Prolog
Laut adalah nafas kita. Pada setiap riak dan gelombangnya ada nadi kehidupan dan tumpuan harapan. Tapi belakangan ini, laut seperti pesakitan.
“jauh kali, nian! Dulu, kalo datang musim paceklik itu hanya hitungan minggu. Masuk Idul Adha, banjir ikan. Sekarang udah sepanjang tahun ini ikan dapatnya dikit kali. Belanja kapal lebih besar dari hasil tangkapan ”, keluh seorang pengepul langgananku di TPI (Tempat Pelelangan Ikan) dengan raut wajah yang suntuk.

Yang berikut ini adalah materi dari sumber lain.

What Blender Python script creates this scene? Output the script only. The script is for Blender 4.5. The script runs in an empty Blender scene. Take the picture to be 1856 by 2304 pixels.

Aku hanya bisa tersenyum kecut mendengar keluhan pengepul itu. Sebab keluhan semacam ini juga kudengar dari beberapa daerah bahari termasuk dari kampungku di Tapanuli Tengah sana. Suamiku yang udah 5 tahun ini berjualan ikan pun merasakan hal yang sama. Di awal jualan dulu, jenis ikan yang ia jual bisa mencapai 5 hingga 8 jenis per hari. Sekarang, nyaris ikannya itu-itu saja dan dalam jumlah yang minim pula. Aku yakin ini tak hanya sekedar musim, tapi lebih dari itu, laut sedang memberi alarm pada kita bahwa dirinya saat ini sedang sekarat.